Simple and plain, per dirla con la lingua che amo e insegno. Non vi furono segni evidenti, nessuno che mi guardasse poteva pensare che dentro di me si fosse rotta qualcosa. Eppure è così che andò. Cominciai con gli attacchi di ansia, continuai con il reflusso gastroesofageo e finii con una preghiera a tutti i Santi, e anche al diavolo stavolta se serviva, per ottenere il trasferimento in una scuola. Perché quella, di scuola, non aveva proprio nulla.

Eppure io ci lavoravo con la mia laurea in lingue e letterature straniere e la mia abilitazione dell’anno 2000. Ci lavoravo per 1.300 euro al mese, come gli altri miei colleghi missionari.

Oggi insegno in una “vera” scuola, con riscaldamenti, porte e finestre, e perfino LIM. Dove posso permettermi, in una terza media, di parlare del sistema giudiziario americano. Ma quegli anni non li dimenticherò finché campo.

Ora Vi chiedo, Signori Presidenti e Signora Ministro: nel piano di “riforma” che avete in mente è contemplato qualche intervento per scuole come la “Benedetto D’Acquisto”, la “Madre Teresa di Calcutta”, la “Falcone”, la “Nuccio”, la “Boccone”, la “Verga” di Palermo (ce ne sono molte altre, ovviamente)? O di quelle di Scampia a Napoli?

Vi rendete conto che, secondo la riforma in itinere, a docenti alle soglie della pensione può capitare, per solo caso, la malaventura di essere spediti in inferni come quelli?
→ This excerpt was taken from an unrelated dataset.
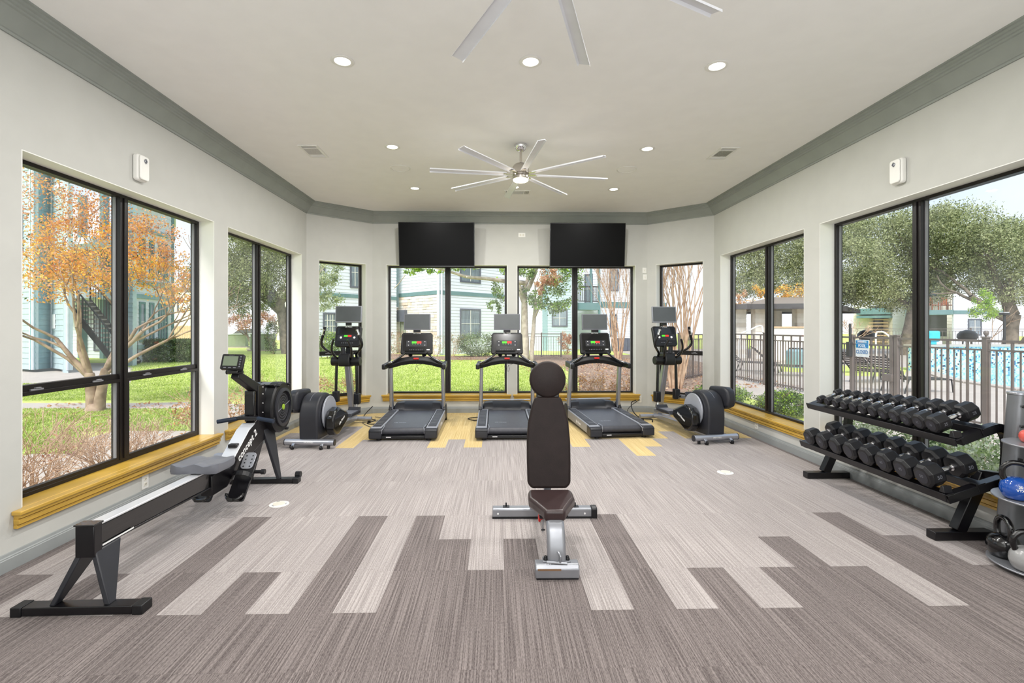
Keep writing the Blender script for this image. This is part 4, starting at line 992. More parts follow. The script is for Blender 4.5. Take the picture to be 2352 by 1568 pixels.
    # handle resting in its hook
    h = MB().tube(smoothpts([(-0.225, 1.665, 0.622), (-0.15, 1.680, 0.634), (-0.07, 1.70, 0.642), (0.07, 1.70, 0.642), (0.15, 1.680, 0.632), (0.225, 1.665, 0.622)], 4), 0.0145, 12).build('handle', 'rubber', t)
    for s in (-1, 1): MB().tube(smoothpts([(s * 0.228, 1.664, 0.6215), (s * 0.15, 1.680, 0.633), (s * 0.085, 1.697, 0.641)], 4), 0.0172, 12).build('handle_grip', 'navy_grip', h)
    mb = MB()
    for x in (-0.06, -0.03, 0.0, 0.03, 0.06): mb.bar((x, 1.70, 0.642), (x * 0.4, 1.75, 0.662), 0.006)
    mb.build('handle_yoke', 'gloss_black', t); MB().bar((-0.07, 1.745, 0.645), (0.07, 1.745, 0.645), 0.02, 0.02).build('handle_hook', 'frame_black', t)
    return t
rower()

# ------------------------------------------------------------------ adjustable bench (local: y from the near foot to the far foot bar)
def bench():
    t = thing('weight_bench', 'adjustable weight bench with brown upright back pad and round headrest, standing in mid floor', 'weight bench', (0.343, 2.735, 0), math.radians(-0.6))
    fb = MB().prism([(-0.043, 0.008), (-0.045, 0.060), (-0.026, 0.082), (0.030, 0.082), (0.045, 0.060), (0.043, 0.008)], -0.122, 0.122, 'x').build('front_foot', 'steel_paint', t, bevel=0.006, seg=3)
    MB().box(-0.118, 0.118, -0.040, 0.040, 0.0, 0.012).build('rubber_foot', 'rubber', t, bevel=0.004)
    MB().box(-0.110, 0.02, -0.0458, -0.043, 0.052, 0.062).build('worn_edge', 'copper_worn', fb, smooth=False)
    MB().box(-0.078, 0.078, -0.01, 0.05, 0.082, 0.089).build('base_plate', 'steel_paint', t, bevel=0.002)
    for s in (-1, 1): MB().lathe([(0.013, 0), (0.013, 0.006), (0.010, 0.012), (0.009, 0.020), (0.004, 0.024)], 12, (s * 0.062, 0.01, 0.089)).build('bolt_cap', 'rubber', t)
    # transport handle loop
    MB().tube(smoothpts([(-0.06, -0.030, 0.095), (0.0, -0.030, 0.090), (0.055, -0.030, 0.085)], 3), 0.007, 8).build('transport_handle', 'steel_paint', t)
    MB().tube(smoothpts([(0.015, -0.03, 0.09), (0.018, -0.034, 0.125), (0.005, -0.01, 0.14), (-0.004, 0.0, 0.125)], 3), 0.006, 8).build('handle_hook', 'steel_paint', t)
    # bowed front column (rounded rectangular tube)
    path = smoothpts([(0, 0.015, 0.075), (0, 0.030, 0.16), (0, 0.075, 0.24), (0, 0.16, 0.285)], 4); mb = MB(); vs = []; ro = rrect(0.105, 0.07, 0.022, 4); n = len(ro)
    for i, p in enumerate(path):
        d = (path[min(i + 1, len(path) - 1)] - path[max(i - 1, 0)]).normalized(); u = Vector((0, d.z, -d.y))
        for a, b in ro: vs.append(p + Vector((a, 0, 0)) + u * b)
    k = len(path); fs = [tuple(range(n)), tuple(reversed(range((k - 1) * n, k * n)))]
    for r in range(k - 1):
        for i in range(n): fs.append((r * n + i, (r + 1) * n + i, (r + 1) * n + (i + 1) % n, r * n + (i + 1) % n))
    mb.add(vs, fs); mb.build('front_column', 'steel_paint', t, sharp=50)
    bd = MB().prism(rrect(0.054, 0.115, 0.008, 3, 0.010, 0.150), -0.0225, -0.0200, 'y').xf(Matrix.Translation((0, 0.006, 0)) @ Matrix.Rotation(math.radians(-9), 4, 'X')).build('badge', 'steel_paint', t)
    BM = Matrix.Translation((0, 0.006, 0)) @ Matrix.Rotation(math.radians(-9), 4, 'X')
    MB().prism(rrect(0.047, 0.108, 0.006, 3, 0.010, 0.150), -0.0235, -0.0222, 'y').xf(BM).build('badge_face', 'rubber', bd)
    text('VTX', 0.042, 'bright_label', bd, BM @ basis((0, 0, 1), (-1, 0, 0), (0.010, -0.024, 0.150)), 'lettering', 0.0006, True)
    # spine under the seat and down to the far foot
    MB().bar((0, 0.12, 0.27), (0, 0.52, 0.225), 0.07, 0.055).build('spine', 'steel_paint', t, bevel=0.008)
    MB().bar((0, 0.48, 0.235), (0, 0.84, 0.065), 0.07, 0.055).build('rear_strut', 'steel_paint', t, bevel=0.008)
    rb = MB().prism([(-0.032, 0.012), (-0.034, 0.066), (-0.022, 0.076), (0.030, 0.076), (0.036, 0.066), (0.034, 0.012)], -0.375, 0.350, 'x').xf(Matrix.Translation((0, 0.855, 0))).build('rear_foot', 'steel_paint', t, bevel=0.005)
    for s, x in ((1, 0.350),): MB().prism([(-0.034, 0.0), (-0.036, 0.070), (-0.02, 0.080), (0.030, 0.080), (0.038, 0.066), (0.036, 0.0)], x, x + 0.042, 'x').xf(Matrix.Translation((0, 0.855, 0))).build('end_cap', 'rubber', rb, bevel=0.006)
    MB().box(-0.376, 0.352, 0.822, 0.888, 0.0, 0.014).build('rubber_foot', 'rubber', t)
    for x in (-0.335, 0.30): MB().cyl((x, 0.821, 0.038), (x, 0.819, 0.038), 0.007, 12).build('bolt', 'bright_label', rb)
    for x in (-0.275, 0.235):
        MB().cyl((x, 0.86, 0.076), (x, 0.86, 0.105), 0.0055, 8).build('peg', 'rubber', t); MB().box(x - 0.024, x + 0.024, 0.84, 0.88, 0.076, 0.080).build('peg_plate', 'dark_plastic', t)
    MB().box(-0.10, 0.02, 0.80, 0.88, 0.0765, 0.084).build('mount_plate', 'steel_paint', t)
    MB().lathe([(0.013, 0), (0.013, 0.006), (0.009, 0.018), (0.004, 0.022)], 12, (-0.085, 0.83, 0.084)).build('bolt_cap', 'rubber', t)
    # seat pad
    ol = [(-0.060, 0.075), (-0.066, 0.10), (-0.115, 0.215), (-0.142, 0.27), (-0.142, 0.36), (-0.132, 0.405), (0.132, 0.405), (0.142, 0.36), (0.142, 0.27), (0.115, 0.215), (0.066, 0.10), (0.060, 0.075)]
    M = Matrix.Translation((0, 0.24, 0.315)) @ Matrix.Rotation(math.radians(3), 4, 'X') @ Matrix.Translation((0, -0.24, 0))
    MB().prism(list(reversed(ol)), -0.034, 0.034, 'z').xf(M).build('seat_pad', 'vinyl_seat', t, bevel=0.020, seg=4, sharp=60)
    MB().box(-0.085, 0.085, 0.14, 0.38, 0.268, 0.281).build('seat_plate', 'rubber', t)
    # back pad: tapers to the shoulders, leaning back
    MB_ = Matrix.Translation((0, 0.445, 0.350)) @ Matrix.Rotation(math.radians(-8), 4, 'X')
    ol = [(-0.112, 0.0), (-0.140, 0.03), (-0.143, 0.16), (-0.143, 0.30), (-0.134, 0.42), (-0.108, 0.53), (-0.086, 0.585), (-0.070, 0.590), (0.070, 0.590), (0.086, 0.585), (0.108, 0.53), (0.134, 0.42), (0.143, 0.30), (0.143, 0.16), (0.140, 0.03), (0.112, 0.0)]
    MB().prism(list(reversed(ol)), -0.030, 0.030, 'y').xf(MB_).build('back_pad', 'vinyl_brown', t, bevel=0.016, seg=4, sharp=60)
    MB().box(-0.10, 0.10, 0.0305, 0.045, 0.05, 0.54).xf(MB_).build('back_plate', 'rubber', t)
    MB().box(-0.075, 0.075, -0.012, 0.040, 0.56, 0.66).xf(MB_).build('headrest_bracket', 'frame_black', t, bevel=0.006)
    mb = MB(); mb.lathe([(0.108, -0.030), (0.120, -0.020), (0.1225, 0.0), (0.120, 0.020), (0.108, 0.030)], 48, (0.0, -0.005, 0.705), RX(90)); mb.xf(MB_); mb.build('headrest', 'vinyl_brown', t, sharp=60)
    MB().bar((0, 0.50, 0.42), (0, 0.62, 0.20), 0.045, 0.045).build('back_support', 'steel_paint', t)
    # red pull pin and its rod
    MB().lathe([(0.010, 0), (0.012, 0.012), (0.024, 0.018), (0.025, 0.026), (0.018, 0.030)], 18, (-0.058, 0.215, 0.245), RY(-90)).build('pull_knob', 'red_plastic', t)
    MB().cyl((-0.060, 0.19, 0.26), (-0.062, 0.185, 0.17), 0.0035, 8).build('pin_rod', 'steel_paint', t)
    MB().cyl((-0.072, 0.185, 0.185), (-0.050, 0.185, 0.185), 0.005, 8).build('pin_stop', 'rubber', t)
    return t
bench()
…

Io non ce la facevo a 40 anni, e rappresentavo una docente giovane e piena di grinta.

Gli interventi nella scuola ci vogliono, la riforma ci vuole altroché, la chiediamo TUTTI.

E allora lavorate su classi calde d’inverno e fresche d’estate, che abbiano non più di 20 alunni, non più di un H e con insegnanti di sostegno sempre presenti: perché vedete, se su una strada in salita in una 500 ci infili 8 persone, anche se alla guida metti Schumacher la macchina non parte.

Portate i nostri stipendi ad un livello di decenza: se “le menti” si allontanano sempre di più dalla scuola, è anche perché il salario è pietoso.

Dateci gli Ata e gli assistenti di segreteria: senza queste figure le scuole non funzionano e i bambini di asilo ed elementari continueranno a farsi la pipì di sopra.

Trovate i miliardi che servono per potervi fregiare e pregiare di aver contribuito davvero ad una svolta epocale nella cultura del nostro Paese: toglieteli dove ce n’è fin troppi (e Voi sapete benissimo dove).